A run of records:
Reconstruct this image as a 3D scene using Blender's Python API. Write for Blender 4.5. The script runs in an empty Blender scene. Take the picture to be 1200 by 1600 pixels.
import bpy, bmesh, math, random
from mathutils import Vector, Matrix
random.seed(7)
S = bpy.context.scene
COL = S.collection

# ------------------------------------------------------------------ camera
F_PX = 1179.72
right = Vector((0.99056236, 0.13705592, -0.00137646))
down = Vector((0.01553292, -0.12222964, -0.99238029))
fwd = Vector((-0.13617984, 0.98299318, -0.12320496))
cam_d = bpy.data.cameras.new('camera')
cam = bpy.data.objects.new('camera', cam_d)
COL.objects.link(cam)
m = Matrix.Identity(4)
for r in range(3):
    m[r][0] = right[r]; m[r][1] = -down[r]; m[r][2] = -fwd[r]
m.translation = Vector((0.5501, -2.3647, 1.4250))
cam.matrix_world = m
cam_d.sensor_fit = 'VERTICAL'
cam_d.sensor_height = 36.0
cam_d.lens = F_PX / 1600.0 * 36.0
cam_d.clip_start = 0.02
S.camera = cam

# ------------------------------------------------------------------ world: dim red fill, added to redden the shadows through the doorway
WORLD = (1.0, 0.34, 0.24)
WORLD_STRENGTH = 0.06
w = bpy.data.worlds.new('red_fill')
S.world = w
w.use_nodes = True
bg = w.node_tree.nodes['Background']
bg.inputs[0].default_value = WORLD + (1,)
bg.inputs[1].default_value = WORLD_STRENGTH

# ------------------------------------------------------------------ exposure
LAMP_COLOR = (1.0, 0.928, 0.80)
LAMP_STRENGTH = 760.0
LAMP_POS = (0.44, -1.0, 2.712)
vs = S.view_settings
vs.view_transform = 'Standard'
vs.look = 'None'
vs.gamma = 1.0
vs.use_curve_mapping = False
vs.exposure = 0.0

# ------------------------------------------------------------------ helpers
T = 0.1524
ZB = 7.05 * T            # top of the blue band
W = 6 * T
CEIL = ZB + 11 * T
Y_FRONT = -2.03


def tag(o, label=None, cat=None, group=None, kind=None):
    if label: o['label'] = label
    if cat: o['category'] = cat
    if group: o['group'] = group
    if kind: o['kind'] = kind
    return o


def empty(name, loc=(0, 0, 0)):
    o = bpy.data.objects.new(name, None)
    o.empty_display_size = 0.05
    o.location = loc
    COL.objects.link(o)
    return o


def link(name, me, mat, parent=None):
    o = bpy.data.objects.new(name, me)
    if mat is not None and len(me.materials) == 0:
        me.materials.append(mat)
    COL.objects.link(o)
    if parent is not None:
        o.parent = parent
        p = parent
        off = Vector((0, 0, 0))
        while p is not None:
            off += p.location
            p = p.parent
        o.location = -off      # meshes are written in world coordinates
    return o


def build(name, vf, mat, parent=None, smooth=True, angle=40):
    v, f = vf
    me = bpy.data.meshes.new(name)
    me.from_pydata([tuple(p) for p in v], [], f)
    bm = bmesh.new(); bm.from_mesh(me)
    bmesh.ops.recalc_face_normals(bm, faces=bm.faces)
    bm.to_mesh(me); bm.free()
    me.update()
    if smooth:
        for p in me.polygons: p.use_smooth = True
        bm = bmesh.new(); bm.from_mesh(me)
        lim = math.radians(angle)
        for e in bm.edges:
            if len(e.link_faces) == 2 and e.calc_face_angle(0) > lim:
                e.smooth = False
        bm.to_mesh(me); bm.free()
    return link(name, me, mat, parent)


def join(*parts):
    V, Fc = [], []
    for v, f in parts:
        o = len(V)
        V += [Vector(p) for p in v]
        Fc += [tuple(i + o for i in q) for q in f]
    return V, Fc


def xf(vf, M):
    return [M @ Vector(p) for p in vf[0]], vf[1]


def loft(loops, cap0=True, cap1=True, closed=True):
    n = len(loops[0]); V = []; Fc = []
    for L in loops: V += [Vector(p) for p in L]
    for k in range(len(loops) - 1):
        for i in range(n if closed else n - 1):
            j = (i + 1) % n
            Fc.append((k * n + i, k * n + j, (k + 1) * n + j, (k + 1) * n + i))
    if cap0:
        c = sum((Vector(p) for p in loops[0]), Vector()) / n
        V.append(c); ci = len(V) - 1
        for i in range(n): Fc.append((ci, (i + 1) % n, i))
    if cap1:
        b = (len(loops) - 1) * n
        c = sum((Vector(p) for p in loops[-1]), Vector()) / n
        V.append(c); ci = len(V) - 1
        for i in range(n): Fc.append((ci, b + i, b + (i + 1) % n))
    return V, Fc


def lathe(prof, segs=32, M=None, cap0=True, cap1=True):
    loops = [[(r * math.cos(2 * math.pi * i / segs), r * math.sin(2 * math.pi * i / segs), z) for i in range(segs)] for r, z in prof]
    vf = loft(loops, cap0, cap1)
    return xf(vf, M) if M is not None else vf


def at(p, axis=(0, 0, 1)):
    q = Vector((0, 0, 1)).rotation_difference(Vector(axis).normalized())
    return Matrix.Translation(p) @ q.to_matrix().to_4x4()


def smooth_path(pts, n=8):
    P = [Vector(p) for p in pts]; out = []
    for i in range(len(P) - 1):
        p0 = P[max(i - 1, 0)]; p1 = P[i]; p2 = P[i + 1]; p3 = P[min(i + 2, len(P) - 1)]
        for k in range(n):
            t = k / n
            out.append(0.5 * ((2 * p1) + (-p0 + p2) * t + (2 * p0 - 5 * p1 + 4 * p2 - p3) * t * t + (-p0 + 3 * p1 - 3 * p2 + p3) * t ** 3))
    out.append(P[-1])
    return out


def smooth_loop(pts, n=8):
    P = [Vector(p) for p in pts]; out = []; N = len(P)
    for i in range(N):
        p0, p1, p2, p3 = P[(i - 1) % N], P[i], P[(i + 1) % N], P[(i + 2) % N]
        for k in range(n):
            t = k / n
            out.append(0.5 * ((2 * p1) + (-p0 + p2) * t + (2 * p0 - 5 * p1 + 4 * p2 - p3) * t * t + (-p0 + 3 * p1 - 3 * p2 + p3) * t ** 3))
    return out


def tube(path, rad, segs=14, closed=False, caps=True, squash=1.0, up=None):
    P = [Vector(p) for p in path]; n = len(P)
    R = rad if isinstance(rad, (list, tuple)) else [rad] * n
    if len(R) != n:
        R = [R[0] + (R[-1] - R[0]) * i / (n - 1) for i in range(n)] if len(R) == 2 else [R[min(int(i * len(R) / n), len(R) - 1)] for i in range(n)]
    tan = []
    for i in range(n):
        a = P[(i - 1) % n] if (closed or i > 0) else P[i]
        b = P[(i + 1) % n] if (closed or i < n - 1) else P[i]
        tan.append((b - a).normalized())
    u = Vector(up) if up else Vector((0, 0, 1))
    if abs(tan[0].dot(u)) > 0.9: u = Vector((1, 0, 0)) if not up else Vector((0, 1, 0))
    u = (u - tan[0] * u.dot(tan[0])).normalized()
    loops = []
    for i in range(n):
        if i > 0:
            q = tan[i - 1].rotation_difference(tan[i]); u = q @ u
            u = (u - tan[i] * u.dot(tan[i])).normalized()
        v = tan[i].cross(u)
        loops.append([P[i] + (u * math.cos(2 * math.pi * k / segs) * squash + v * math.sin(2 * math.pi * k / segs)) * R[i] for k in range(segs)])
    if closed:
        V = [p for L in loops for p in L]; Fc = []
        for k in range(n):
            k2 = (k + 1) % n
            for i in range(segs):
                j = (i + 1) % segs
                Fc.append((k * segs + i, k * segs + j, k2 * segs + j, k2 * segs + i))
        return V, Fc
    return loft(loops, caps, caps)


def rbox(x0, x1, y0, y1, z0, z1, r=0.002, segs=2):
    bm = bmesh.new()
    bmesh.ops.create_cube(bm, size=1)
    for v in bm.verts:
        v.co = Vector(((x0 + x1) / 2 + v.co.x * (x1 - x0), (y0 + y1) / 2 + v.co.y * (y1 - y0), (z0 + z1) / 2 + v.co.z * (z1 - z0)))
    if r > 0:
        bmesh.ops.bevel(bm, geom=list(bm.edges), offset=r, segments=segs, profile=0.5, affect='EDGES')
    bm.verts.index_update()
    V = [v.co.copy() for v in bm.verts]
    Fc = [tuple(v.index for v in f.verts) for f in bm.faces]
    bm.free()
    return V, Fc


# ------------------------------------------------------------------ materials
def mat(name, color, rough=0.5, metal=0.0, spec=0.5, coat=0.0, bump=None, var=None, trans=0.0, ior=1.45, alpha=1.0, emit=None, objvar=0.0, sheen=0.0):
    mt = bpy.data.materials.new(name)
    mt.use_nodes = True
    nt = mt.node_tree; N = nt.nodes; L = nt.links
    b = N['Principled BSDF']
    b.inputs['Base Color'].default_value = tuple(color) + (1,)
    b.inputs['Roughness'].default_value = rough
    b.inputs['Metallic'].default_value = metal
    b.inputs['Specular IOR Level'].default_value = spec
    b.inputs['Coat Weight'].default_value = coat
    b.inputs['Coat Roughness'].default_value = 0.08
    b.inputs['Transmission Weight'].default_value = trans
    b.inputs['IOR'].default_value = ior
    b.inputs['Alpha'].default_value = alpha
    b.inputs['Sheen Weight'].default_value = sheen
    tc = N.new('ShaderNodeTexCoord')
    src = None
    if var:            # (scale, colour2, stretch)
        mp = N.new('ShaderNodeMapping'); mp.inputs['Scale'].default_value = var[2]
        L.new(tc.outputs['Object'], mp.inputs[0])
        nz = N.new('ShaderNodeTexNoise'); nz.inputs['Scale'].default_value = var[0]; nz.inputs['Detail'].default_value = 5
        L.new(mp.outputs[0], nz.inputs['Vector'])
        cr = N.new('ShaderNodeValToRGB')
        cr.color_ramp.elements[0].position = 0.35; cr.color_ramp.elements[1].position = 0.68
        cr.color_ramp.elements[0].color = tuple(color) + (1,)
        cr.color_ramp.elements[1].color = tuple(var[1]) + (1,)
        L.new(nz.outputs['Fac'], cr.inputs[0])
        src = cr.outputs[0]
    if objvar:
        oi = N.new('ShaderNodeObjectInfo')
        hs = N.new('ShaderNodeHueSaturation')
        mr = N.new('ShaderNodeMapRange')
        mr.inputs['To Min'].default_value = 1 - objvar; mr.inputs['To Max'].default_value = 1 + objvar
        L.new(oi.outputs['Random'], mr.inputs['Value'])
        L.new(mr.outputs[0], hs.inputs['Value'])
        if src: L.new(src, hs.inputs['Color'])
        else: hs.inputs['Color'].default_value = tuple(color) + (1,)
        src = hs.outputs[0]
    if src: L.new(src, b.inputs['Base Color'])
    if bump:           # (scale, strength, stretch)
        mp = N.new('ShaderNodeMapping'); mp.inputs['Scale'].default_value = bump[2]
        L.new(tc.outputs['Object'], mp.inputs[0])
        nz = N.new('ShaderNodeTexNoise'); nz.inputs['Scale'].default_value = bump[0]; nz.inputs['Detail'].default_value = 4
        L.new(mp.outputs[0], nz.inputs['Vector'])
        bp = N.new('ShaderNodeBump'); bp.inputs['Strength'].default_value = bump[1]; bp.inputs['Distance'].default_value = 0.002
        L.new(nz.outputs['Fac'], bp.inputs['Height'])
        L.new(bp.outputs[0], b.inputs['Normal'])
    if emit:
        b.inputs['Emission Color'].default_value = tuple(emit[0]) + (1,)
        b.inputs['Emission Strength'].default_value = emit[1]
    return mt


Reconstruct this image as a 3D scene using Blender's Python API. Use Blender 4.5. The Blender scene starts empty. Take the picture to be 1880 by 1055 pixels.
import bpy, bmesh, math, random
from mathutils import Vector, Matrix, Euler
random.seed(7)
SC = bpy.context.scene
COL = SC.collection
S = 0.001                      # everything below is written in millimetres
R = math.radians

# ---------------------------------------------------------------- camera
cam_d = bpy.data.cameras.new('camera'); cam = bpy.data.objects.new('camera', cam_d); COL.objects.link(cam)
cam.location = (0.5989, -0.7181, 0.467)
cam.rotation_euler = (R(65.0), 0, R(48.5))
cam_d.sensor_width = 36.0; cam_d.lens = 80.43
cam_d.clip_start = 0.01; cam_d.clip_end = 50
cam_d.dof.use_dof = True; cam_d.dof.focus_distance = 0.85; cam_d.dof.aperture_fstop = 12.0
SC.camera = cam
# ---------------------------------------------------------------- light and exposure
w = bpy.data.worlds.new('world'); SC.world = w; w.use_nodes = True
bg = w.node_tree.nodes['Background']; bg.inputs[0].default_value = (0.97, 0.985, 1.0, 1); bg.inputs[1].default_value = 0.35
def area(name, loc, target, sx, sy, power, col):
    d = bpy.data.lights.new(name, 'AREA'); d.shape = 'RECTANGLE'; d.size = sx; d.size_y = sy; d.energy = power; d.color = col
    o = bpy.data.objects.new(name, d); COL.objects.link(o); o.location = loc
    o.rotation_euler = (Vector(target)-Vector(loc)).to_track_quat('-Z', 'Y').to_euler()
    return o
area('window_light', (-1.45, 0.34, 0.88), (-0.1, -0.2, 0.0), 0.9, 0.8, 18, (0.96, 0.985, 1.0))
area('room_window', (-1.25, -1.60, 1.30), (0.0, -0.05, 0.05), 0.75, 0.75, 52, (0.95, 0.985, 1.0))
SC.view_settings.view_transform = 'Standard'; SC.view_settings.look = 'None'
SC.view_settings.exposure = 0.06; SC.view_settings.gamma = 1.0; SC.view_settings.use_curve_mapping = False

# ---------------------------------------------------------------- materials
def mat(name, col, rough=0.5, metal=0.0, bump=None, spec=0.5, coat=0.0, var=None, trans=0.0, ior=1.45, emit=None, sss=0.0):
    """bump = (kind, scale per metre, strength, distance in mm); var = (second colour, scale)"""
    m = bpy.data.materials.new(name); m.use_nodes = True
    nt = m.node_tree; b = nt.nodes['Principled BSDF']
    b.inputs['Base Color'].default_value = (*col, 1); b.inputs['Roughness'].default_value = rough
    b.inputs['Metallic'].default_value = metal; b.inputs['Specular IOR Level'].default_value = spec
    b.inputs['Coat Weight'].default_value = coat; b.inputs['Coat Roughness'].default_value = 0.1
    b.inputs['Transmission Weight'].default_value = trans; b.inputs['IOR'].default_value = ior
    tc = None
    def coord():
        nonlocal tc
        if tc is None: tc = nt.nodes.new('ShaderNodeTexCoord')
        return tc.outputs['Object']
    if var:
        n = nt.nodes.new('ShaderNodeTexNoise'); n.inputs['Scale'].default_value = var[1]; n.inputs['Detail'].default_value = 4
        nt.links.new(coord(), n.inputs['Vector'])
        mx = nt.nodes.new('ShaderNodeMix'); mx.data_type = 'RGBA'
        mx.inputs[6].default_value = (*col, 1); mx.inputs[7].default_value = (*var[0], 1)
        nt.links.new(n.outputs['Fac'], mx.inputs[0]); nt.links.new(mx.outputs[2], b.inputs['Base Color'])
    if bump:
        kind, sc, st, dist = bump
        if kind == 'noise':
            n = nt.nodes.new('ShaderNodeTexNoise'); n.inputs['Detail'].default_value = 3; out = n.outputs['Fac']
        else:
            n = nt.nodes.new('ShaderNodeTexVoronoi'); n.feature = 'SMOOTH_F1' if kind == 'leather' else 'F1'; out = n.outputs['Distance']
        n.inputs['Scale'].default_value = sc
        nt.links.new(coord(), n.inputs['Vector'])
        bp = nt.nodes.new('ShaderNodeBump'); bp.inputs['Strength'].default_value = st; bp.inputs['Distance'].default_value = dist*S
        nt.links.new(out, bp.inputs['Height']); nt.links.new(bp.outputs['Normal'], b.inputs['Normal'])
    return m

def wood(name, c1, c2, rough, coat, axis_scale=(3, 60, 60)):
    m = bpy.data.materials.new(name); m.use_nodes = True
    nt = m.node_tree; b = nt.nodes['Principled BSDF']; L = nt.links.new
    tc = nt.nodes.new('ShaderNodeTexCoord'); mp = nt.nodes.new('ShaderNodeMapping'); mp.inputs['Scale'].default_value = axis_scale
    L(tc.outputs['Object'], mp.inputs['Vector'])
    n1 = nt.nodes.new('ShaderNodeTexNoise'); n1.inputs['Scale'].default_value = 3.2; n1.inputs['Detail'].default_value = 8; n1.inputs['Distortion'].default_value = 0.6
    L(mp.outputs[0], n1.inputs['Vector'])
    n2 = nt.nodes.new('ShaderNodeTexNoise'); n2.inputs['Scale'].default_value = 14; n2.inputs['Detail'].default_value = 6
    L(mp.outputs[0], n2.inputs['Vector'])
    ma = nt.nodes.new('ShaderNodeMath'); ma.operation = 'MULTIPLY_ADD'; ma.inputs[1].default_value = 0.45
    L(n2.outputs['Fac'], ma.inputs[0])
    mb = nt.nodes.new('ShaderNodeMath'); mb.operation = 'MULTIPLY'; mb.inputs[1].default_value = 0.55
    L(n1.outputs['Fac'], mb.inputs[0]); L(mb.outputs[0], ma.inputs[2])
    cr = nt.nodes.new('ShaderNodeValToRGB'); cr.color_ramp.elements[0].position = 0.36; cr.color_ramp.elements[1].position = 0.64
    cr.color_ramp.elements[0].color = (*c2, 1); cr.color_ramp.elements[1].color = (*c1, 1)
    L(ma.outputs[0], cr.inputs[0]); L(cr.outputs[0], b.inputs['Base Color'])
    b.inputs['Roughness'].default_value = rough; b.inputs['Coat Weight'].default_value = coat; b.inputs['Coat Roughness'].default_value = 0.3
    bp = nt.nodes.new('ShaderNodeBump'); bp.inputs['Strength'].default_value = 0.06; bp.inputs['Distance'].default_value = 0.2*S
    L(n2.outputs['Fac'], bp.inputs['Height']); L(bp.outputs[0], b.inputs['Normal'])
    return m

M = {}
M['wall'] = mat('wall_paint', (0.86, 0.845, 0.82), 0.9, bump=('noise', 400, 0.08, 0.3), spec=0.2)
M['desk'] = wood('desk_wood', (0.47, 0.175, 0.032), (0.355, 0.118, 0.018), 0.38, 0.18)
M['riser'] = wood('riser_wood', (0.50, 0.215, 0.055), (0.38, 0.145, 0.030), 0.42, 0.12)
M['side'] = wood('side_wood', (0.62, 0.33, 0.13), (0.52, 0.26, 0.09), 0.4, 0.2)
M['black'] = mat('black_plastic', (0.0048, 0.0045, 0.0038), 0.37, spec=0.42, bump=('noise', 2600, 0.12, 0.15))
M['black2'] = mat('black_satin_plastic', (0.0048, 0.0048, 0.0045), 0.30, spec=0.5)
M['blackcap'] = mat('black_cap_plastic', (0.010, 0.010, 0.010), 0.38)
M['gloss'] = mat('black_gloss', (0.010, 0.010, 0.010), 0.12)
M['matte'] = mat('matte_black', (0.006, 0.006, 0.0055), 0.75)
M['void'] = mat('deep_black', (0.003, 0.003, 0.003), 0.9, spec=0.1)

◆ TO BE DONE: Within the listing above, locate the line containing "by 1055 pixels." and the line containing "SC.view_settings.exposure = 0.06;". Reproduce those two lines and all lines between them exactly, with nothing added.

◆ FINAL RESULT:
Reconstruct this image as a 3D scene using Blender's Python API. Use Blender 4.5. The Blender scene starts empty. Take the picture to be 1880 by 1055 pixels.
import bpy, bmesh, math, random
from mathutils import Vector, Matrix, Euler
random.seed(7)
SC = bpy.context.scene
COL = SC.collection
S = 0.001                      # everything below is written in millimetres
R = math.radians

# ---------------------------------------------------------------- camera
cam_d = bpy.data.cameras.new('camera'); cam = bpy.data.objects.new('camera', cam_d); COL.objects.link(cam)
cam.location = (0.5989, -0.7181, 0.467)
cam.rotation_euler = (R(65.0), 0, R(48.5))
cam_d.sensor_width = 36.0; cam_d.lens = 80.43
cam_d.clip_start = 0.01; cam_d.clip_end = 50
cam_d.dof.use_dof = True; cam_d.dof.focus_distance = 0.85; cam_d.dof.aperture_fstop = 12.0
SC.camera = cam
# ---------------------------------------------------------------- light and exposure
w = bpy.data.worlds.new('world'); SC.world = w; w.use_nodes = True
bg = w.node_tree.nodes['Background']; bg.inputs[0].default_value = (0.97, 0.985, 1.0, 1); bg.inputs[1].default_value = 0.35
def area(name, loc, target, sx, sy, power, col):
    d = bpy.data.lights.new(name, 'AREA'); d.shape = 'RECTANGLE'; d.size = sx; d.size_y = sy; d.energy = power; d.color = col
    o = bpy.data.objects.new(name, d); COL.objects.link(o); o.location = loc
    o.rotation_euler = (Vector(target)-Vector(loc)).to_track_quat('-Z', 'Y').to_euler()
    return o
area('window_light', (-1.45, 0.34, 0.88), (-0.1, -0.2, 0.0), 0.9, 0.8, 18, (0.96, 0.985, 1.0))
area('room_window', (-1.25, -1.60, 1.30), (0.0, -0.05, 0.05), 0.75, 0.75, 52, (0.95, 0.985, 1.0))
SC.view_settings.view_transform = 'Standard'; SC.view_settings.look = 'None'
SC.view_settings.exposure = 0.06; SC.view_settings.gamma = 1.0; SC.view_settings.use_curve_mapping = False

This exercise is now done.